Andy Ory has surfaced at last. The wildly successful tech entrepreneur, he of Acme Packet CEO fame, has left Oracle as of the end of August and is taking what he calls a “sabbatical” of six to nine months to recharge and get ready for the next big thing.
In case you forgot, Bedford, MA-based Acme Packet was bought by Oracle for $2.1 billion early this year. The networking-tech company started in 2000, had its IPO in 2006, and saw its stock rise and fall dramatically over the years. At the time, the Oracle acquisition was a bit of a surprise—most people thought Cisco was a more likely suitor—but Ory tells me the deal was “very strategic.”
In particular, Ory says, Oracle figured out that with Acme Packet it could unify the network side with the IT side of the world’s service providers. He agrees it was surprising that network providers like Cisco and Ericsson didn’t fully grasp the value of Acme Packet’s all-IP service delivery architecture. Oracle, he says, “has the same customer base but owns the IT side, not the network side.”

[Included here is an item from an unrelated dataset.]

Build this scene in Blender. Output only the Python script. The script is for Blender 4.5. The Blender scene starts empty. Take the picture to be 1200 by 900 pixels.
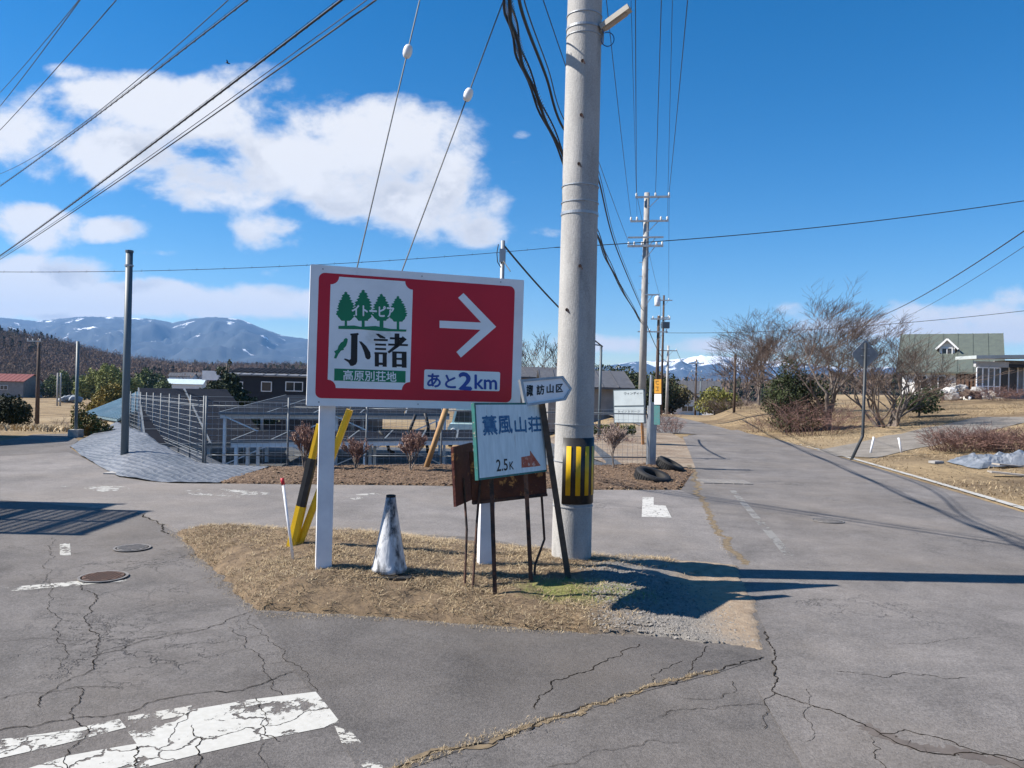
import bpy, bmesh, math, random
import numpy as np
from mathutils import Vector, Matrix, noise
R = math.radians
scene = bpy.context.scene
COL = scene.collection

# ------------------------------------------------------------------ camera
ROLL = R(1.4)
CAM = Vector((0, 0, 1.6))
_r = Vector((math.cos(ROLL), 0, math.sin(ROLL)))
_u = Vector((-math.sin(ROLL), 0, math.cos(ROLL)))
_f = Vector((0, 1, 0))
cam_data = bpy.data.cameras.new("camera")
cam = bpy.data.objects.new("camera", cam_data)
COL.objects.link(cam)
cam_data.sensor_width = 36
cam_data.lens = 27.0
cam_data.clip_start = 0.05
cam_data.clip_end = 40000
m = Matrix.Identity(4)
for i in range(3):
    m[i][0] = _r[i]; m[i][1] = _u[i]; m[i][2] = -_f[i]; m[i][3] = CAM[i]
cam.matrix_world = m
scene.camera = cam

# ------------------------------------------------------------------ exposure
scene.view_settings.view_transform = 'Standard'
scene.view_settings.look = 'None'
scene.view_settings.exposure = 0.98
scene.view_settings.gamma = 1.0
scene.cycles.max_bounces = 6
scene.cycles.transparent_max_bounces = 16
scene.cycles.volume_bounces = 0

HAZE_D = 0.00009
def P(px, py, d):
    """point seen at photo pixel (px, py) whose distance along the view axis is d"""
    d = float(d); px = float(px); py = float(py)
    return CAM + d * ((px - 600) / 900 * _r + _f - (py - 450) / 900 * _u)

# ------------------------------------------------------------------ sun
SUN_EL, SUN_AZ = R(42.5), R(-91)          # the sun stands to the left, a little behind the camera
sd = bpy.data.lights.new("sun", 'SUN')
sd.energy = 5.0; sd.angle = R(0.5); sd.color = (1.0, 0.935, 0.85)
sun = bpy.data.objects.new("sun", sd); COL.objects.link(sun)
sun_dir = Vector((math.sin(SUN_AZ) * math.cos(SUN_EL), math.cos(SUN_AZ) * math.cos(SUN_EL), math.sin(SUN_EL)))
sun.rotation_euler = (-sun_dir).to_track_quat('-Z', 'Y').to_euler()
sun.location = (-20, -5, 30)

# ------------------------------------------------------------------ sky with clouds
world = bpy.data.worlds.new("World"); scene.world = world; world.use_nodes = True
def nodes_of(nt):
    def N(t, **kw):
        n = nt.nodes.new(t)
        for k, v in kw.items():
            if k == 'ins':
                for a, b in v.items():
                    if isinstance(b, bpy.types.NodeSocket): nt.links.new(b, n.inputs[a])
                    else: n.inputs[a].default_value = b
            else: setattr(n, k, v)
        return n
    def M(op, a, b=None, c=None, clamp=False):
        n = nt.nodes.new('ShaderNodeMath'); n.operation = op; n.use_clamp = clamp
        for i, v in enumerate((a, b, c)):
            if v is None: continue
            if isinstance(v, bpy.types.NodeSocket): nt.links.new(v, n.inputs[i])
            else: n.inputs[i].default_value = v
        return n.outputs[0]
    return N, M
def build_sky():
    nt = world.node_tree; nt.nodes.clear()
    N, M = nodes_of(nt)
    out = N('ShaderNodeOutputWorld')
    sky = N('ShaderNodeTexSky', sky_type='NISHITA', sun_disc=False, sun_elevation=SUN_EL, sun_rotation=SUN_AZ,
            altitude=900, air_density=1.0, dust_density=0.05, ozone_density=3.0)
    hsv = N('ShaderNodeHueSaturation', ins={'Saturation': 1.42, 'Value': 1.0, 'Color': sky.outputs[0]})
    bg1 = N('ShaderNodeBackground', ins={'Color': hsv.outputs[0], 'Strength': 0.073})
    tc = N('ShaderNodeTexCoord')
    sp = N('ShaderNodeSeparateXYZ', ins={0: tc.outputs['Generated']})
    x, y, z = sp.outputs
    yc = M('MAXIMUM', y, 0.02)
    u = M('DIVIDE', x, yc); v = M('DIVIDE', z, yc)
    def field(du, dv):
        uu = M('ADD', u, du); vv = M('ADD', v, dv)
        cur = None
        for (px, py, rx, ry, s) in CLOUDS:
            p = P(px, py, 1.0) - CAM
            a = M('DIVIDE', M('SUBTRACT', uu, p.x), rx / 900)
            b = M('DIVIDE', M('SUBTRACT', vv, p.z), ry / 900)
            e = M('SUBTRACT', s, M('ADD', M('MULTIPLY', a, a), M('MULTIPLY', b, b)))
            cur = e if cur is None else M('SMOOTH_MAX', cur, e, 0.35)
        cur = M('MAXIMUM', cur, -1.6)
        cmb = N('ShaderNodeCombineXYZ', ins={0: uu, 1: M('MULTIPLY', vv, 1.5), 2: 0.37})
        n1 = N('ShaderNodeTexNoise', ins={'Vector': cmb.outputs[0], 'Scale': 6.5, 'Detail': 12.0, 'Roughness': 0.60, 'Distortion': 0.15})
        n2 = N('ShaderNodeTexNoise', ins={'Vector': cmb.outputs[0], 'Scale': 2.1, 'Detail': 2.0, 'Roughness': 0.5})
        nz = M('ADD', M('MULTIPLY', M('SUBTRACT', n1.outputs[0], 0.5), 4.8), M('MULTIPLY', M('SUBTRACT', n2.outputs[0], 0.5), 2.2))
        return M('ADD', cur, nz)
    d0 = field(0, 0)
    d1 = field(-0.04, 0.07)
    # beyond the part of the sky in view the same kind of scattered cloud goes on
    g = N('ShaderNodeCombineXYZ', ins={0: M('DIVIDE', x, M('ADD', M('MAXIMUM', z, 0.0), 0.18)), 1: M('DIVIDE', y, M('ADD', M('MAXIMUM', z, 0.0), 0.18)), 2: 2.1})
    gn = N('ShaderNodeTexNoise', ins={'Vector': g.outputs[0], 'Scale': 1.1, 'Detail': 8.0, 'Roughness': 0.55})
    inview = M('MULTIPLY', M('GREATER_THAN', y, 0.3), M('MULTIPLY', M('LESS_THAN', M('ABSOLUTE', u), 0.95), M('LESS_THAN', v, 0.75)))
    gd = M('MULTIPLY', M('SUBTRACT', gn.outputs[0], 0.65), 9.0)
    outer = N('ShaderNodeMapRange', ins={0: M('MAXIMUM', M('SUBTRACT', M('ABSOLUTE', u), 0.72), M('SUBTRACT', v, 0.58)), 1: 0.0, 2: 0.3}).outputs[0]
    outer = M('MAXIMUM', outer, M('LESS_THAN', y, 0.25))
    dens0 = N('ShaderNodeMapRange', interpolation_type='SMOOTHSTEP', ins={0: d0, 1: -0.25, 2: 0.70}).outputs[0]
    dens0 = M('MULTIPLY', dens0, M('GREATER_THAN', y, 0.05))
    dg = N('ShaderNodeMapRange', interpolation_type='SMOOTHSTEP', ins={0: gd, 1: 0.0, 2: 1.0}).outputs[0]
    dens = M('MAXIMUM', dens0, M('MULTIPLY', dg, outer), clamp=True)
    dens = M('MULTIPLY', dens, M('GREATER_THAN', z, 0.0))
    # light: the side turned to the sun and the top are white, thick lower parts grey
    lit = N('ShaderNodeMapRange', interpolation_type='SMOOTHSTEP', ins={0: M('SUBTRACT', d0, d1), 1: -0.42, 2: 0.60}).outputs[0]
    thick = N('ShaderNodeMapRange', ins={0: d0, 1: 0.3, 2: 1.7}).outputs[0]
    shade = M('MULTIPLY', M('SUBTRACT', 1.0, lit), thick, clamp=True)
    ramp = N('ShaderNodeMix', data_type='RGBA', ins={0: shade, 6: (0.98, 0.98, 1.0, 1), 7: (0.29, 0.33, 0.43, 1)})
    bg2 = N('ShaderNodeBackground', ins={'Color': ramp.outputs[2], 'Strength': 0.50})
    mix = N('ShaderNodeMixShader', ins={0: M('MULTIPLY', dens, 0.96), 1: bg1.outputs[0], 2: bg2.outputs[0]})
    nt.links.new(mix.outputs[0], out.inputs[0])
CLOUDS = [(225, 130, 150, 52, .7), (105, 185, 110, 48, .8), (10, 165, 70, 50, .6), (400, 185, 150, 66, .95), (500, 232, 85, 50, .9), (562, 272, 50, 22, .7), (262, 222, 95, 40, .9), (300, 274, 60, 28, .9),
          (35, 262, 66, 30, .9), (132, 268, 60, 17, .8), (150, 352, 290, 21, 1.6), (20, 332, 130, 30, 1.2), (300, 364, 100, 13, 1.2), (1150, 374, 120, 30, 1.1), (1205, 348, 60, 24, 1.0), (1050, 385, 120, 16, .9),
          (760, 403, 150, 13, .75), (500, 395, 120, 14, .5), (612, 190, 24, 6, .1), (190, 296, 50, 9, .25), (60, 306, 50, 9, .2), (85, 80, 40, 14, .0), (613, 158, 20, 9, .0), (635, 272, 30, 14, .2), (930, 365, 36, 18, .1), (330, 318, 60, 14, .0),
          (-150, 200, 190, 90, .7), (-260, 330, 200, 50, .8), (1400, 350, 200, 45, .7)]
build_sky()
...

Ory says he was “impressed with how [Oracle] treated us on the acquisition.” He calls Larry Ellison’s machine a “great business that’s generating a lot of cash and has capacity to really grow.” Still, he says, “it was pretty clear my path as an entrepreneur was not to be working inside such a large business.”

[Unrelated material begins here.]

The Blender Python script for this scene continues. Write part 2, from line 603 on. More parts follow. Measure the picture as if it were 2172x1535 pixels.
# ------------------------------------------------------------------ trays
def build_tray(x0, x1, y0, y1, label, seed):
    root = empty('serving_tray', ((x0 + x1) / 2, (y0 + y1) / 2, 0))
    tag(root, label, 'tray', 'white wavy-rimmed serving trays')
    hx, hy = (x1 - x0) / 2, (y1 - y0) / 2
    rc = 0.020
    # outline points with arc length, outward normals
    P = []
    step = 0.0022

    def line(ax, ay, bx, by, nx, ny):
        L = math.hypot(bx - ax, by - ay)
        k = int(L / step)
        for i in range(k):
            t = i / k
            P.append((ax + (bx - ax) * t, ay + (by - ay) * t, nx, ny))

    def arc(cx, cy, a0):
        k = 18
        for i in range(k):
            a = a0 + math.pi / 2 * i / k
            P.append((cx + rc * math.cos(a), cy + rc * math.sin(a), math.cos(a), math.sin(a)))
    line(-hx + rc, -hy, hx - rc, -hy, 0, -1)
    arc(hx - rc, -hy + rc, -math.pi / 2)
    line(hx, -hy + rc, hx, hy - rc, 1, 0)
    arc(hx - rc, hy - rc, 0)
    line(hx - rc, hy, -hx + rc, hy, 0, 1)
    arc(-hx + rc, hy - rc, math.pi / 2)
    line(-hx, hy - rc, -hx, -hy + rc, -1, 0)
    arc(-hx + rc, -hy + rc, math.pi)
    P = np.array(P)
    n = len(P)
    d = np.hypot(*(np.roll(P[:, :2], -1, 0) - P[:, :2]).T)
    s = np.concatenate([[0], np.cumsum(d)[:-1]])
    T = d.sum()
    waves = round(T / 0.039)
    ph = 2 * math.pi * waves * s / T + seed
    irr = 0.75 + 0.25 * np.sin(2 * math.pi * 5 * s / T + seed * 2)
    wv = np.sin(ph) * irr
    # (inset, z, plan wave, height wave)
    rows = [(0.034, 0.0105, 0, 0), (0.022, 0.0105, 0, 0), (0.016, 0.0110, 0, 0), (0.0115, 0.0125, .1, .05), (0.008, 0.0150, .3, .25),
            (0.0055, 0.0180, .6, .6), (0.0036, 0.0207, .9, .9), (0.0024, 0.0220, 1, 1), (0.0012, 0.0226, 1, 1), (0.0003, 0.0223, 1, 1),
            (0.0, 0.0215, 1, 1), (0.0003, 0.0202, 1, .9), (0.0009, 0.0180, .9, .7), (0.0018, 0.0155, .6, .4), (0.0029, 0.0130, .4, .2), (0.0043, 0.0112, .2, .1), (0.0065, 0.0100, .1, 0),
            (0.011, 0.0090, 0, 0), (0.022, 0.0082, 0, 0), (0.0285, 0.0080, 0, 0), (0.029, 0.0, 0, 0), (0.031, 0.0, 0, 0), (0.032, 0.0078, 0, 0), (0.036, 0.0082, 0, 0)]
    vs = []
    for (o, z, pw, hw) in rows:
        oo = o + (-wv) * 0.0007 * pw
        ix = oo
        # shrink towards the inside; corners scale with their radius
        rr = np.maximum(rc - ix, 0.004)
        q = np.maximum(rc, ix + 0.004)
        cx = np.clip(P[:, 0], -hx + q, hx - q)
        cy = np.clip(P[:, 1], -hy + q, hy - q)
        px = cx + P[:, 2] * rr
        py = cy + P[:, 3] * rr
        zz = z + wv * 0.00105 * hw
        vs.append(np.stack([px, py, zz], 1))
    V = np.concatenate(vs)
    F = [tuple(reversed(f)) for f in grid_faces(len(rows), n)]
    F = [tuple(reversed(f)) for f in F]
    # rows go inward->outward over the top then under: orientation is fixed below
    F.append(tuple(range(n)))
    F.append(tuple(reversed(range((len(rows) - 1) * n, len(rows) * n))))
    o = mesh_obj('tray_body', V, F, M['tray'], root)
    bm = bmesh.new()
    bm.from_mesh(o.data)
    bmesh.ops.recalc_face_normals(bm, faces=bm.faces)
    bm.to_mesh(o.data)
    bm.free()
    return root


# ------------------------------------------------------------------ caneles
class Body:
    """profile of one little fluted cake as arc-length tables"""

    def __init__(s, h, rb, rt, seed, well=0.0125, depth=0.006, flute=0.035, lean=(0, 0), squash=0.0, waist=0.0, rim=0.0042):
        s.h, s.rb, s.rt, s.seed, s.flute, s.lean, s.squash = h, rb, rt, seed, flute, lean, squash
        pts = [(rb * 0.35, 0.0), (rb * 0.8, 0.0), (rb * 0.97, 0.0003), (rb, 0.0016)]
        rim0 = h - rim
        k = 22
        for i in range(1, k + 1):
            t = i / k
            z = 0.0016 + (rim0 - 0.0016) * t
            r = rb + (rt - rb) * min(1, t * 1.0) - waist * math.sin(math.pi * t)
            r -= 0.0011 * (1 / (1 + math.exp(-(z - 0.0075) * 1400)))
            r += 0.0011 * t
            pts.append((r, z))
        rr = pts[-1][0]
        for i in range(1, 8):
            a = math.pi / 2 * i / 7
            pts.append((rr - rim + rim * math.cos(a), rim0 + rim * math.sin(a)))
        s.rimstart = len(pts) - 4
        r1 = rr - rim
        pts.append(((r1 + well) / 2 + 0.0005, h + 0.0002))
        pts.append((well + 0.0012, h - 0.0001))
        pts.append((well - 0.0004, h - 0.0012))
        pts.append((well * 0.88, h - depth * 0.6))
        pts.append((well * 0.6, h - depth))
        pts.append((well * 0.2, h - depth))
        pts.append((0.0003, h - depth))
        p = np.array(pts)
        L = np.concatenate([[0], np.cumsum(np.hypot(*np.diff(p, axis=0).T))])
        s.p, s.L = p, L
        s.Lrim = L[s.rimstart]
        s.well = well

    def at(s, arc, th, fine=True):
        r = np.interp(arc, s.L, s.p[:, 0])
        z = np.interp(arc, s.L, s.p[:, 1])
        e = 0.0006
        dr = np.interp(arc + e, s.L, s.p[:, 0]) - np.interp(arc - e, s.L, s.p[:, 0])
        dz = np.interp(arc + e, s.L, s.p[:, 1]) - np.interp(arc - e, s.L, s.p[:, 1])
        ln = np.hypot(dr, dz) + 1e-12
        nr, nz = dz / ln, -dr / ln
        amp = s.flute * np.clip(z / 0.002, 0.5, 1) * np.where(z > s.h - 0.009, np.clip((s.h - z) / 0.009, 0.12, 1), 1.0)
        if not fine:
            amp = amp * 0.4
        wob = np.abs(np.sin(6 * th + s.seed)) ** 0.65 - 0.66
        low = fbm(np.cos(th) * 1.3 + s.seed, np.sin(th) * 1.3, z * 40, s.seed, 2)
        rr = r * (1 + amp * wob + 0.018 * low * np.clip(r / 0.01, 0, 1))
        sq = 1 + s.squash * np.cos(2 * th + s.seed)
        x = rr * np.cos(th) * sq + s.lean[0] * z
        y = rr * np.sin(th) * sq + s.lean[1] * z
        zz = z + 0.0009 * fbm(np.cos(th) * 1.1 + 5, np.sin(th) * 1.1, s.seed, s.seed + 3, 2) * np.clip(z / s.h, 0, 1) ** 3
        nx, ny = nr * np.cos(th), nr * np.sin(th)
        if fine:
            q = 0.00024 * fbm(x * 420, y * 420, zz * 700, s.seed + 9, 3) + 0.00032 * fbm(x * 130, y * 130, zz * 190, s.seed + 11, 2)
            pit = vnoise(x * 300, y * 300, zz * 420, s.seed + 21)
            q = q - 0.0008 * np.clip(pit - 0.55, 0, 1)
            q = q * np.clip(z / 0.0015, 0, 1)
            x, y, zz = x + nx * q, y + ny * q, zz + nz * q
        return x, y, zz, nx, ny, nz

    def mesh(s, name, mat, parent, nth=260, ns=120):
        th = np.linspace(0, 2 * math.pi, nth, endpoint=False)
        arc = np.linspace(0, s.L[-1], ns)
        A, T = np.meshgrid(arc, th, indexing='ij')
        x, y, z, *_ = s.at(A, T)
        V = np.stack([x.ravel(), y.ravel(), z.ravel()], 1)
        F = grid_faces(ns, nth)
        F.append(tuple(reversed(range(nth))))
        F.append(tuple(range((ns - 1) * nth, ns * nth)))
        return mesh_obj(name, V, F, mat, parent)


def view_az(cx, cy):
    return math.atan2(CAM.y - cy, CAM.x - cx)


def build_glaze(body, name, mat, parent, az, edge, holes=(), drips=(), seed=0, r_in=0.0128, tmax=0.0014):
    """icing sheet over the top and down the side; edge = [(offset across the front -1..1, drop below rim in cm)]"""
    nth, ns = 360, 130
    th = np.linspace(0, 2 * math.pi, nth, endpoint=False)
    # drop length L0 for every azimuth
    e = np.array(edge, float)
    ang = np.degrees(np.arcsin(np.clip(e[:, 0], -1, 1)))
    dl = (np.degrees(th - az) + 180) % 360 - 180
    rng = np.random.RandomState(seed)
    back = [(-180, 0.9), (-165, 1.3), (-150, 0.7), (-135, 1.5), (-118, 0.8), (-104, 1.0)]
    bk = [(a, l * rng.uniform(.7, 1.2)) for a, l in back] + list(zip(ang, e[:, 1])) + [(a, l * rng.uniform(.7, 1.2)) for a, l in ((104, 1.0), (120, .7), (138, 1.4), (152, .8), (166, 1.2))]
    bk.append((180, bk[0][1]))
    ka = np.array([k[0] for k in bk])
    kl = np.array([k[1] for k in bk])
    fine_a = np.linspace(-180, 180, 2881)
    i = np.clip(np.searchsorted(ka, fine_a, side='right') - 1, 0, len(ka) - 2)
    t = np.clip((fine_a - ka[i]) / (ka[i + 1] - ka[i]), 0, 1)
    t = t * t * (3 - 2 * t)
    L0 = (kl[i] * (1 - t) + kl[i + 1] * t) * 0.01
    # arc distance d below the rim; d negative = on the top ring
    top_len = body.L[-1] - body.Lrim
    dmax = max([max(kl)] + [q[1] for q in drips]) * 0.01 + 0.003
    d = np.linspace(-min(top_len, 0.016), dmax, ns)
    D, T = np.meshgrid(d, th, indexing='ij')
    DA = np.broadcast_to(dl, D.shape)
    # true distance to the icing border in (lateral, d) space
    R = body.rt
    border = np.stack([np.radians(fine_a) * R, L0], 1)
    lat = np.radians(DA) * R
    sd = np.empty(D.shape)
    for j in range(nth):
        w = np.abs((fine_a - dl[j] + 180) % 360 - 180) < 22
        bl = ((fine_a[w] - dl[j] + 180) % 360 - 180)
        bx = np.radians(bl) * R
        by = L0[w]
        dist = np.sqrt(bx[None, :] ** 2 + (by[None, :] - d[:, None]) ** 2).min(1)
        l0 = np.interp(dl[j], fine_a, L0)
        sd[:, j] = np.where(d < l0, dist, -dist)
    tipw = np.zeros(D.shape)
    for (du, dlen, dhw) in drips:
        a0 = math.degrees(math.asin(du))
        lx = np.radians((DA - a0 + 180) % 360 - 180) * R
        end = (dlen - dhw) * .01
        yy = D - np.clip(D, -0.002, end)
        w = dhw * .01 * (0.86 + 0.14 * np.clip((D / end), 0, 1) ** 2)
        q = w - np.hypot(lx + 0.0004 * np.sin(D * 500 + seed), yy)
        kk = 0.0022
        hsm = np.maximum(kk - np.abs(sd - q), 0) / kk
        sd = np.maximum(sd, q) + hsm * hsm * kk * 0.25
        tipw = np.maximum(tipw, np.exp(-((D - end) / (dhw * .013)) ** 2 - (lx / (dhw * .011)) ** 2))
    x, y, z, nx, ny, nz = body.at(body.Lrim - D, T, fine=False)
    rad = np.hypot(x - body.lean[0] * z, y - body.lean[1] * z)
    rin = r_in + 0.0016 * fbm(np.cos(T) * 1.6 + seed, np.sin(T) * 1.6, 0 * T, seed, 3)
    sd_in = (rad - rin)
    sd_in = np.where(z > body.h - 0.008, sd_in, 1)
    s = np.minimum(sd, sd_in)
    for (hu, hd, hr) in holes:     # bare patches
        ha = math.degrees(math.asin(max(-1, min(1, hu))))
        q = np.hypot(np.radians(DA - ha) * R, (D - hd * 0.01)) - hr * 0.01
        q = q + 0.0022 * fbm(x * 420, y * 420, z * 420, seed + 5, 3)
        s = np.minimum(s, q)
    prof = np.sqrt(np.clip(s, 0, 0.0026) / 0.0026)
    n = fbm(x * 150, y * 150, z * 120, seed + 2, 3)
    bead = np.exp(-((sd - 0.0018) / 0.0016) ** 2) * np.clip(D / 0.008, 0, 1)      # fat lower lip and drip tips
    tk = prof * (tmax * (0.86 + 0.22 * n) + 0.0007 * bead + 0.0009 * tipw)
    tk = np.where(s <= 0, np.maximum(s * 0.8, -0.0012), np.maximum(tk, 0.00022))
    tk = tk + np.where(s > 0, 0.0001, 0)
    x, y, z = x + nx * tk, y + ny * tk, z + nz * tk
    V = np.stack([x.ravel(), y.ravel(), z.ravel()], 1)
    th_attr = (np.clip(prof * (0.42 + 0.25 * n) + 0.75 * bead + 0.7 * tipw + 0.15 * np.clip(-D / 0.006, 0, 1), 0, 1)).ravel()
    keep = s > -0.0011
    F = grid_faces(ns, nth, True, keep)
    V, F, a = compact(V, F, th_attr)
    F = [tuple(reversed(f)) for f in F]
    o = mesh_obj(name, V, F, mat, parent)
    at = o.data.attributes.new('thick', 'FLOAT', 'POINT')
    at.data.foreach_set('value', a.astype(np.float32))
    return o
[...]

Was he sad to send Acme Packet, his baby, off into the big, bad world?
“I am very happy that we had an opportunity to grow with all the folks we had, and build all the customer relationships,” Ory says. “The way those constituents are best served is to be integrated into a broader offering. Sometimes the child needs to leave the nest. This was the right path for Acme.” More philosophically, he adds, “A company is a collection of souls. This is a small industry, and we’ll work alongside each other. It’s more of a transition than a finality.”
While Ory makes his own transition, he is working on a few side projects. One of those is Thinking Phone Networks. The Cambridge, MA, company has just named Ory to its board of directors, and he’s a new investor as part of the firm’s $10 million Series C round, announced earlier this month.
It seems like a good match: Thinking Phones, which has grown to 130-plus employees, is all about cloud-based enterprise communications—software for phone systems, video conferencing, analytics, and so forth. The company is going after mid-market customers, and Ory says its technology is “very sophisticated” and “puts them in a good position.” Ory adds that Thinking Phones’ founders, Steve Kokinos and Derek Yoo, remind him of himself and Acme Packet co-founder Patrick MeLampy when they were 10 years younger.
The connection was made by Bob Hower, an investor in Thinking Phones through Advanced Technology Ventures. Hower previously led ATV’s investment in Acme Packet, and before that he worked at Priority Call Management, Ory’s previous startup. (In turn, Ory is now an investor in Hower’s new fund, G20 Ventures.)
Lastly, Ory, 47, gives some broader advice on work: “Careers aren’t 25 years anymore. They’re much longer. Taking a sabbatical is a really important notion if you’re committed to excellence in your career long-term.”
And, with that in mind, Ory hints that “late in the spring next year” he’ll be ready to “go do something else.”